▸ GOAL OF THE EXERCISE
Starting from the line that contains "Continue the Blender", copy every line exactly until the line that contains "return [(cx +", which is also included.

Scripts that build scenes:
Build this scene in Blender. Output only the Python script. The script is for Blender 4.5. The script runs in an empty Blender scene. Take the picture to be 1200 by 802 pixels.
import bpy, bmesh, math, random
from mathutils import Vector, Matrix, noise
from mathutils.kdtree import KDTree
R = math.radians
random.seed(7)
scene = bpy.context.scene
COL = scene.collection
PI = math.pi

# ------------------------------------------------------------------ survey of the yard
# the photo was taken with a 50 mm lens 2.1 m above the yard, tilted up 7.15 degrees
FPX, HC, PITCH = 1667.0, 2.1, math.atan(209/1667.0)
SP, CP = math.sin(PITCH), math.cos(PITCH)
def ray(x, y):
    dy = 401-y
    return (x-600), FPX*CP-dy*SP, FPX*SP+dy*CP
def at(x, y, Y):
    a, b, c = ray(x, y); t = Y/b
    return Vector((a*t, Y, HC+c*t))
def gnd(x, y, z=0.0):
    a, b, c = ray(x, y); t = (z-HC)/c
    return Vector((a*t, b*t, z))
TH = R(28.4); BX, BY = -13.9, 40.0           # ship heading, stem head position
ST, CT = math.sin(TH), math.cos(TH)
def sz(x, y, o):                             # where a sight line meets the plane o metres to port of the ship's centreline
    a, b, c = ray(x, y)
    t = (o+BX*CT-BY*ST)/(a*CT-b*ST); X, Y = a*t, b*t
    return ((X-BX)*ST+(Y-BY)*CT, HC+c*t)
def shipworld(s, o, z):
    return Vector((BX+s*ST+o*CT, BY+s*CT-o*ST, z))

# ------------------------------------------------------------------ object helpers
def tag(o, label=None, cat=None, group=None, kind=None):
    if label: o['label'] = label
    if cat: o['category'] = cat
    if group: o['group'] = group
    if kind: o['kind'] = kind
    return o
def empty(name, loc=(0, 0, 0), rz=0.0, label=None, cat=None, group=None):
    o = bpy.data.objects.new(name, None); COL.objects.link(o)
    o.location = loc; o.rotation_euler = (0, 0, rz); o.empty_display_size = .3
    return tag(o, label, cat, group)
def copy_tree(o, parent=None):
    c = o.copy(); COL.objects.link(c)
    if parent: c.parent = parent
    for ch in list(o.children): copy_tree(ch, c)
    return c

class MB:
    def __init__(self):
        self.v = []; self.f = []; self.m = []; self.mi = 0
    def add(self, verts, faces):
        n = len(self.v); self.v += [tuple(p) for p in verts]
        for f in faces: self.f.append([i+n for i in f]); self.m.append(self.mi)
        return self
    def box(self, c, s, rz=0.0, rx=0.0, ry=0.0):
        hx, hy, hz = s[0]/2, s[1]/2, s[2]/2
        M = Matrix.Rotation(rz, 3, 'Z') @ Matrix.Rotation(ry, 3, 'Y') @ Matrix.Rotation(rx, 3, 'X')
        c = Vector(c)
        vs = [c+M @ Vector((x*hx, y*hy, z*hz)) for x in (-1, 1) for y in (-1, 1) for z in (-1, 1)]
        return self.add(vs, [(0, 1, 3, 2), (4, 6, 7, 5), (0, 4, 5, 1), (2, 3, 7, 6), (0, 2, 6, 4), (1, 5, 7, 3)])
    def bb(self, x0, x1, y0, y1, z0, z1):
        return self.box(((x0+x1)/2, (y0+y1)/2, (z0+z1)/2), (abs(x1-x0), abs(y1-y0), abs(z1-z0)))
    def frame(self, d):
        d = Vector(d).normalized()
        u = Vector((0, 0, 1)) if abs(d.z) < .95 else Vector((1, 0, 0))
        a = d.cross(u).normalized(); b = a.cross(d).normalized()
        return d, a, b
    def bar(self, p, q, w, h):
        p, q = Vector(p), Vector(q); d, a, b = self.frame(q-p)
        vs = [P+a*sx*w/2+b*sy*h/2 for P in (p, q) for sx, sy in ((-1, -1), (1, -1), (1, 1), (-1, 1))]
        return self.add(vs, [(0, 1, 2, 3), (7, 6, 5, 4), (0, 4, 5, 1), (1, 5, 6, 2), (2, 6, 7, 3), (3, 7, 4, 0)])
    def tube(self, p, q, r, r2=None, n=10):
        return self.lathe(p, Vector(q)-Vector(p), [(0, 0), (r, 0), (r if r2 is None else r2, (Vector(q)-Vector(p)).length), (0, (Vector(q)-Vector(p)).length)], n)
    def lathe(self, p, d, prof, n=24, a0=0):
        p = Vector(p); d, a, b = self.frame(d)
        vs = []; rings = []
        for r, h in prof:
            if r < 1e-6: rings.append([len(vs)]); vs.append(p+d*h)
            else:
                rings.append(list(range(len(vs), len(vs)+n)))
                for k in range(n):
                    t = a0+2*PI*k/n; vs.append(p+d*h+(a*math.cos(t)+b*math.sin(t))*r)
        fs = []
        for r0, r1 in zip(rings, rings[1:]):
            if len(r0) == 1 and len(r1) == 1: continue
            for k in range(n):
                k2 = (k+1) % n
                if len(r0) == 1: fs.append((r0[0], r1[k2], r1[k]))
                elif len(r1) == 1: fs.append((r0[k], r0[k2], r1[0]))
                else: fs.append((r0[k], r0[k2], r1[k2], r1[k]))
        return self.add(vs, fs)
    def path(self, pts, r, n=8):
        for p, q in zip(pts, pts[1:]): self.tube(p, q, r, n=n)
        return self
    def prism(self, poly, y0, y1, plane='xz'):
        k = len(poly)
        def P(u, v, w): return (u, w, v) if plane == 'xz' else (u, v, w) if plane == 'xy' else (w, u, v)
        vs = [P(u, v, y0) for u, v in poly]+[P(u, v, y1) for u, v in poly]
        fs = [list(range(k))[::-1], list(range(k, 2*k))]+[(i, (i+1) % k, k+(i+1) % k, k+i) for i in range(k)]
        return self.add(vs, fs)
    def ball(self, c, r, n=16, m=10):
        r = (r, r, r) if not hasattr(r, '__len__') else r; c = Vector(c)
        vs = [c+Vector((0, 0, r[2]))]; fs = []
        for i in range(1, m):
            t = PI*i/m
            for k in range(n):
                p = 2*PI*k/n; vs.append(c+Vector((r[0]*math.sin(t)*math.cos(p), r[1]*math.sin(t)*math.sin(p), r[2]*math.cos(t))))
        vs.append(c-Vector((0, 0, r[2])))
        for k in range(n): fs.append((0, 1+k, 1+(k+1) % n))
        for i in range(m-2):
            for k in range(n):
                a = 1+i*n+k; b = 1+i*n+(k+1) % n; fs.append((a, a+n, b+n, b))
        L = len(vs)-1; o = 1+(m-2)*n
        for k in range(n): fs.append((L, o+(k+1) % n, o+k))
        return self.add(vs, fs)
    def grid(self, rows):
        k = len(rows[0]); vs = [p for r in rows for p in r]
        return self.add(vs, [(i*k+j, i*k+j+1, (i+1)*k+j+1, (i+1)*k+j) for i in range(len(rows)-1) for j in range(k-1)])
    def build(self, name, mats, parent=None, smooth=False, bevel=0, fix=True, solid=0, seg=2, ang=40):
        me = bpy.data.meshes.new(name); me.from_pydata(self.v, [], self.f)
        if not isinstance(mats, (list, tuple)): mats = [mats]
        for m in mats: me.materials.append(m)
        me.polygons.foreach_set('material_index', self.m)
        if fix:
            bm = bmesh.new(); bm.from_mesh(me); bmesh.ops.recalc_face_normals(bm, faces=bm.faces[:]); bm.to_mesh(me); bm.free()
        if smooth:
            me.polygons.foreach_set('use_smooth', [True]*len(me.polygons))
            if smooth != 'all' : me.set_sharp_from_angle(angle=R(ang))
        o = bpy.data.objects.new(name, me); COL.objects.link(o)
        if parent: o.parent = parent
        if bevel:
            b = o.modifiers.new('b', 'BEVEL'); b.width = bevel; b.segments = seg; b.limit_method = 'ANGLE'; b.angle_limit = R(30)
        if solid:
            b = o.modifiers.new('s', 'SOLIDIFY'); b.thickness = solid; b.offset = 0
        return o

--

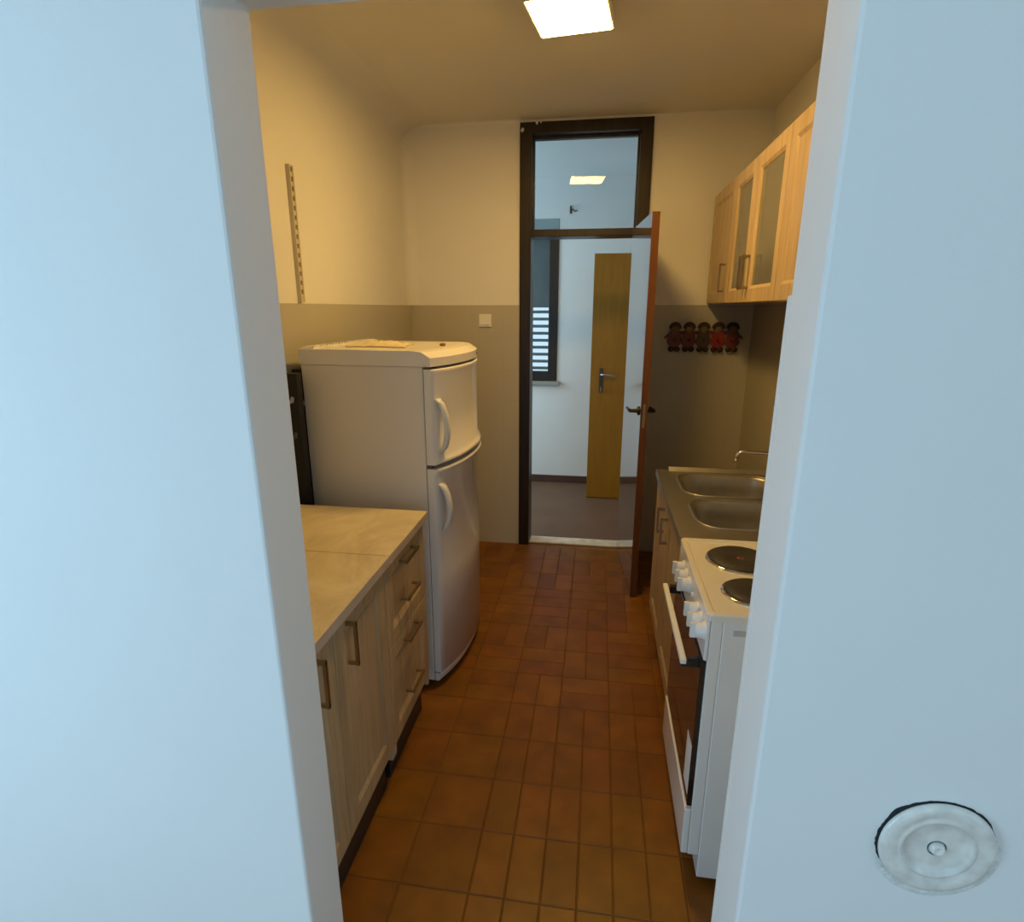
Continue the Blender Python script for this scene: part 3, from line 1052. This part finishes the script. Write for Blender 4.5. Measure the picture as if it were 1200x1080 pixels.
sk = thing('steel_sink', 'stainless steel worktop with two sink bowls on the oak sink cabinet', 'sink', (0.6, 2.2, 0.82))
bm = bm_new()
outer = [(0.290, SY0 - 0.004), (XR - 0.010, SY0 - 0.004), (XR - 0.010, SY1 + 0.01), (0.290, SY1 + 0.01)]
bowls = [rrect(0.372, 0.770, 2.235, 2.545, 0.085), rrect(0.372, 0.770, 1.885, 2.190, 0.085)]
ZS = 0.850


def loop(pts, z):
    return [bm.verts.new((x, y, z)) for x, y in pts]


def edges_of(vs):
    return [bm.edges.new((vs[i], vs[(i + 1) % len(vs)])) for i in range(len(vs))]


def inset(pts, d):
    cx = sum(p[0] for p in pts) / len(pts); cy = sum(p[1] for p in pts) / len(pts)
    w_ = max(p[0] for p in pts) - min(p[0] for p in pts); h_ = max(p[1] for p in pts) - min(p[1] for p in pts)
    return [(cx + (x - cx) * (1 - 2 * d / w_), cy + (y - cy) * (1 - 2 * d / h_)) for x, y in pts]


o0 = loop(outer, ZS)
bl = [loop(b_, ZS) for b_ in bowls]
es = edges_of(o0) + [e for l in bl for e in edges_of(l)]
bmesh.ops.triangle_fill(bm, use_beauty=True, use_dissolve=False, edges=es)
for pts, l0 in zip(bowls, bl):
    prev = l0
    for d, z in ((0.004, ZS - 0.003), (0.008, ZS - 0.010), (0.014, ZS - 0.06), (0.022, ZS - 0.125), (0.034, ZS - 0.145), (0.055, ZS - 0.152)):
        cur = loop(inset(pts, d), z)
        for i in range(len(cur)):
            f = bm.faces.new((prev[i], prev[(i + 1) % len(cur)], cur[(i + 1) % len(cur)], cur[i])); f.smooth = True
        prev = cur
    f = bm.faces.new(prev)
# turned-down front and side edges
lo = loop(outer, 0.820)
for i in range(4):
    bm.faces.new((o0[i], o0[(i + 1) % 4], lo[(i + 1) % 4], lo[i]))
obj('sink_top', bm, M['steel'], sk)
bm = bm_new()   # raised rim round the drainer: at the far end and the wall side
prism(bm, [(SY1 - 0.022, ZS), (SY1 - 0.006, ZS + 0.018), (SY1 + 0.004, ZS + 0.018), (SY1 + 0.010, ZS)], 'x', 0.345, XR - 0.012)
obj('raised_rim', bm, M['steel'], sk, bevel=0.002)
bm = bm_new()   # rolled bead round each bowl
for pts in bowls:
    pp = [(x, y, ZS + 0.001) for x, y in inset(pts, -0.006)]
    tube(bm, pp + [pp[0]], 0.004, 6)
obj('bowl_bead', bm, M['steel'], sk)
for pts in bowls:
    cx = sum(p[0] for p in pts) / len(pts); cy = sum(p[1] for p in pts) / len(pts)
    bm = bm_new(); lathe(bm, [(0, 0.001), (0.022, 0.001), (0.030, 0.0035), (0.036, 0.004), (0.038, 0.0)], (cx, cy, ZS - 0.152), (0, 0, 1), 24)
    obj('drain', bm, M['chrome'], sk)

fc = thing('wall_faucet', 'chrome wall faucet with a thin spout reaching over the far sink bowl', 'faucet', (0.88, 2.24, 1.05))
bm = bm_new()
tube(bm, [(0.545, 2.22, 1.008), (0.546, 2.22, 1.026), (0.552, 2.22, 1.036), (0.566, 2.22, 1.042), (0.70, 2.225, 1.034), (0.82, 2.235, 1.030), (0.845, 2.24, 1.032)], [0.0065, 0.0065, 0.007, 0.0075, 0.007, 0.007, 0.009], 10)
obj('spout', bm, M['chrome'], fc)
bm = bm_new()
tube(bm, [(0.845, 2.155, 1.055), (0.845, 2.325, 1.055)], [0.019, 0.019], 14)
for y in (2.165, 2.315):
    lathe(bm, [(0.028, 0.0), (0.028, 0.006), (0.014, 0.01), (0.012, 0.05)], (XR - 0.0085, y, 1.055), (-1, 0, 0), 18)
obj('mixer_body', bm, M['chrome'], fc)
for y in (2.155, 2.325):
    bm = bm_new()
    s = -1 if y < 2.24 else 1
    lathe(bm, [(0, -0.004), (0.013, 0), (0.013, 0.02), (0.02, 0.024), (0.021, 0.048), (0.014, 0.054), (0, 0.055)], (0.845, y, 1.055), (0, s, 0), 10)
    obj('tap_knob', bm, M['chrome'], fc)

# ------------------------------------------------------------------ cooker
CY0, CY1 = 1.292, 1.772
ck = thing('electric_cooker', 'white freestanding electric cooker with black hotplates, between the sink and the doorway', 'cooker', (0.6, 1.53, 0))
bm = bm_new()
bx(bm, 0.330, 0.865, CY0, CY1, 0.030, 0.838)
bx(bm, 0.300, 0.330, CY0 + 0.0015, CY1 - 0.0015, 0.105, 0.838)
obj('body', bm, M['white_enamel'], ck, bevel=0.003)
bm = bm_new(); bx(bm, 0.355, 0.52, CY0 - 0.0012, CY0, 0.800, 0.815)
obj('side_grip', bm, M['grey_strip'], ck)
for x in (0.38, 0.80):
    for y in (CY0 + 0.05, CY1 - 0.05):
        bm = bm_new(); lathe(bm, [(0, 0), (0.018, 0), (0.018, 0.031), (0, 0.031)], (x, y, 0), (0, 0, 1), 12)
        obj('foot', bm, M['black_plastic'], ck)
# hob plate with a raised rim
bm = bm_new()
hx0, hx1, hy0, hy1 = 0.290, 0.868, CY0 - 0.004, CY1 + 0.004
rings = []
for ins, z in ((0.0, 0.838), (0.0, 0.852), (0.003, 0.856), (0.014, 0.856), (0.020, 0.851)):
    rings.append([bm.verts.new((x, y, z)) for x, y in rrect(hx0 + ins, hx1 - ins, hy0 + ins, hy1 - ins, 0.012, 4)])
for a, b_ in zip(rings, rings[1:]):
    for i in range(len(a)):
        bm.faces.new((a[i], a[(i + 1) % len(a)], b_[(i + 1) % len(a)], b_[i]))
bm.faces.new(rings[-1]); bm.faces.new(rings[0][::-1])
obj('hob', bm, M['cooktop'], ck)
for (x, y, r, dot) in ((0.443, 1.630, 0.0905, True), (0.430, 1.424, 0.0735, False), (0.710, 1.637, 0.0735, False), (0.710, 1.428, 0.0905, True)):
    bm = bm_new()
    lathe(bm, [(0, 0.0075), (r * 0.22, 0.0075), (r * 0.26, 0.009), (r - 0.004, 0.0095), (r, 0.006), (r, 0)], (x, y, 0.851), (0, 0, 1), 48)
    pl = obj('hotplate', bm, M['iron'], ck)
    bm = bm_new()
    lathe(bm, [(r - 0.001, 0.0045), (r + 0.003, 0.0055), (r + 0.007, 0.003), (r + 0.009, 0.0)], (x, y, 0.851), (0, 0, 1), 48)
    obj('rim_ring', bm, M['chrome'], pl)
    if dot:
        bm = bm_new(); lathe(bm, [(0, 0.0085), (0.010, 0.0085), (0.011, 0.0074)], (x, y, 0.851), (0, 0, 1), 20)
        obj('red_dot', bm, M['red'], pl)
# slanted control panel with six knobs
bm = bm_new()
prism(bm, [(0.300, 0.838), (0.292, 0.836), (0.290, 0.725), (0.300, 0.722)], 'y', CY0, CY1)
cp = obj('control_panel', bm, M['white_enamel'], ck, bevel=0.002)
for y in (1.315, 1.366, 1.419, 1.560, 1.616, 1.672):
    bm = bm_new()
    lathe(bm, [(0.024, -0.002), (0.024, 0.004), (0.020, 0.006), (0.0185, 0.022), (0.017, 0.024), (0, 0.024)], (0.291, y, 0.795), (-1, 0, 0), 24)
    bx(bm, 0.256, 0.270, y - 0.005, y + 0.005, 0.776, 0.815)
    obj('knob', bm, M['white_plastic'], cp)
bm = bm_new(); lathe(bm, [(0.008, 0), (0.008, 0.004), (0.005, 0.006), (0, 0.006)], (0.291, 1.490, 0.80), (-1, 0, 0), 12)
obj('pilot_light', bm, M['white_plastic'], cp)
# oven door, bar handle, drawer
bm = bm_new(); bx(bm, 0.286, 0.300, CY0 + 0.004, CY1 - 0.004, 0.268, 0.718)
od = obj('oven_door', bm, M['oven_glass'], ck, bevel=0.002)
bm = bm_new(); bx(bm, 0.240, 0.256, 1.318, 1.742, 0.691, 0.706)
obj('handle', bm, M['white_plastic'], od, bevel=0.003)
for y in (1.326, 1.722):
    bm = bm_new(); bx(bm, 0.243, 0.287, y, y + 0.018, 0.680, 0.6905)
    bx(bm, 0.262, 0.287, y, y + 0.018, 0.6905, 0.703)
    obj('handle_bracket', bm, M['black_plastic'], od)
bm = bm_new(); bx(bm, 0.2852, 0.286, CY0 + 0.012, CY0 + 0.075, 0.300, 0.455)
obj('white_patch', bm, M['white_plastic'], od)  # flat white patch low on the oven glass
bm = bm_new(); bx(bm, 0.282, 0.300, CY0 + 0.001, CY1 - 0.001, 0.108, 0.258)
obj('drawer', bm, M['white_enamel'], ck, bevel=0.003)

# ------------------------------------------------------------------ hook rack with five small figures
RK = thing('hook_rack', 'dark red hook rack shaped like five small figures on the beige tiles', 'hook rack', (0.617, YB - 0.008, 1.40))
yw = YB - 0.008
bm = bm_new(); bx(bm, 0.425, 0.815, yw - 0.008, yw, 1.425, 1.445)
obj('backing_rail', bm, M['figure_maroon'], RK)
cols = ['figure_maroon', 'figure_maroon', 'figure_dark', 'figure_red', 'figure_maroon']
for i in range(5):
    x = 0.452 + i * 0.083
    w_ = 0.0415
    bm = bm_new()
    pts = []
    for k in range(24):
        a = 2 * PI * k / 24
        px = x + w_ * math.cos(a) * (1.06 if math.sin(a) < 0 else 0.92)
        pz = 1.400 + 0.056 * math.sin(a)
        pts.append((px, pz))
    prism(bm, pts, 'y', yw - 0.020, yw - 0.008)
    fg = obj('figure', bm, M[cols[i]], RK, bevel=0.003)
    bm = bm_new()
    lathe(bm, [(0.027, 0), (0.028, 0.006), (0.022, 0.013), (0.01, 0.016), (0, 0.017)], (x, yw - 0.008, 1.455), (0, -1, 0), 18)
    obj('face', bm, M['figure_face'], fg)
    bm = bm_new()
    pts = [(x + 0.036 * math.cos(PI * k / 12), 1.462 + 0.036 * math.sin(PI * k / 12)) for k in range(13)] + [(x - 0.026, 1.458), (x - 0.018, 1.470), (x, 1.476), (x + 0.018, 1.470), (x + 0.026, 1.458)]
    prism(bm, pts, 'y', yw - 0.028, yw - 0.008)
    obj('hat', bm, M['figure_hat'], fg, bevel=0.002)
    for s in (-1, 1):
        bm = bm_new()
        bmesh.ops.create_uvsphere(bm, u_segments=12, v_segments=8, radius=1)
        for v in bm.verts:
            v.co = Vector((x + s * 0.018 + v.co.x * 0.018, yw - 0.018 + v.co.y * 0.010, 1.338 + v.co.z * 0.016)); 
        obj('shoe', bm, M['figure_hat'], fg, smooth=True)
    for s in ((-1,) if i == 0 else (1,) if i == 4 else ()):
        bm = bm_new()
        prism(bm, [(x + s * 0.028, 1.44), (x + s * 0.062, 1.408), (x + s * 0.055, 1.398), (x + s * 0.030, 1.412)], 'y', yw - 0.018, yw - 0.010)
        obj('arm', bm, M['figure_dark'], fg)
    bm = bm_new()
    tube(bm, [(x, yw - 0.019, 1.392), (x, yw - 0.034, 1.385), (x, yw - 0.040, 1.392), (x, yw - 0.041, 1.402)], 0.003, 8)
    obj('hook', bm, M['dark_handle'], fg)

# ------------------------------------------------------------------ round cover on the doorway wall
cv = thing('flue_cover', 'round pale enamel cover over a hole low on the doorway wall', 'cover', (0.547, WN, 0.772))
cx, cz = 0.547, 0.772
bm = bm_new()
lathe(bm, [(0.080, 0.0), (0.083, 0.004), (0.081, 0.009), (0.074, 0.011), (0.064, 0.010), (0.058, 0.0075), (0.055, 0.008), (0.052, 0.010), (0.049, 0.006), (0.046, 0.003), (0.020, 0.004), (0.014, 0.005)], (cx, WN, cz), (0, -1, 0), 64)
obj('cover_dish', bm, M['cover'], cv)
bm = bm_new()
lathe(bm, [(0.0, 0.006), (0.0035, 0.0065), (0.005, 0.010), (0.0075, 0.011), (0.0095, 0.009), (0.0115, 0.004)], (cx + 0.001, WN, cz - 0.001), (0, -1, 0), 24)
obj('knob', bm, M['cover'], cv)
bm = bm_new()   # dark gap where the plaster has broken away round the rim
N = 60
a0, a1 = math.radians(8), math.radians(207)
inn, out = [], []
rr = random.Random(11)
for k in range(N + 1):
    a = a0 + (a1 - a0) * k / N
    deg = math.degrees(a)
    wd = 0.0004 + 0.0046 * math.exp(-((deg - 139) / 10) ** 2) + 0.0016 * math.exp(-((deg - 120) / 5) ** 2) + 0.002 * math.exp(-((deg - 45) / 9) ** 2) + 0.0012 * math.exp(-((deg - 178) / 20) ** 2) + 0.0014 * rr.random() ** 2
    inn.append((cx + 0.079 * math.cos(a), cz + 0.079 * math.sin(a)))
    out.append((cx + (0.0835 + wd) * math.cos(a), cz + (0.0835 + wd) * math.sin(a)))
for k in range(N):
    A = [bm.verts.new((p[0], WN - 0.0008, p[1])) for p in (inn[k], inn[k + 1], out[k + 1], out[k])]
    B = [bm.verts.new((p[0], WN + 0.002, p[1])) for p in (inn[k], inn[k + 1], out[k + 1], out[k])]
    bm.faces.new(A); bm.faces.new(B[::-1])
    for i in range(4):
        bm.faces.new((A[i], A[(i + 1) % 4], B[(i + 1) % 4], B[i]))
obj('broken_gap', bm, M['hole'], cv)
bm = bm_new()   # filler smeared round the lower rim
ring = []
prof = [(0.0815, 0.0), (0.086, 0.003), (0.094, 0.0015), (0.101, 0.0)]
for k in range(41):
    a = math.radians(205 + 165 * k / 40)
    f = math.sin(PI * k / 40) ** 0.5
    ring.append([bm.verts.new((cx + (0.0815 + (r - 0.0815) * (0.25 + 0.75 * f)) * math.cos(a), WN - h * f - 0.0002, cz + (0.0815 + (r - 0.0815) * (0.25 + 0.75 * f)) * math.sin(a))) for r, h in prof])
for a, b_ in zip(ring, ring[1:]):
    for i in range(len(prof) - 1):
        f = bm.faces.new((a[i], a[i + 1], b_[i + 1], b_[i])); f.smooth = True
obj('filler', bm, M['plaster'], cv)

▸ SOLUTION FOR THIS TASK
Continue the Blender Python script for this scene: part 3, from line 1052. This part finishes the script. Write for Blender 4.5. Measure the picture as if it were 1200x1080 pixels.
sk = thing('steel_sink', 'stainless steel worktop with two sink bowls on the oak sink cabinet', 'sink', (0.6, 2.2, 0.82))
bm = bm_new()
outer = [(0.290, SY0 - 0.004), (XR - 0.010, SY0 - 0.004), (XR - 0.010, SY1 + 0.01), (0.290, SY1 + 0.01)]
bowls = [rrect(0.372, 0.770, 2.235, 2.545, 0.085), rrect(0.372, 0.770, 1.885, 2.190, 0.085)]
ZS = 0.850


def loop(pts, z):
    return [bm.verts.new((x, y, z)) for x, y in pts]


def edges_of(vs):
    return [bm.edges.new((vs[i], vs[(i + 1) % len(vs)])) for i in range(len(vs))]


def inset(pts, d):
    cx = sum(p[0] for p in pts) / len(pts); cy = sum(p[1] for p in pts) / len(pts)
    w_ = max(p[0] for p in pts) - min(p[0] for p in pts); h_ = max(p[1] for p in pts) - min(p[1] for p in pts)
    return [(cx + (x - cx) * (1 - 2 * d / w_), cy + (y - cy) * (1 - 2 * d / h_)) for x, y in pts]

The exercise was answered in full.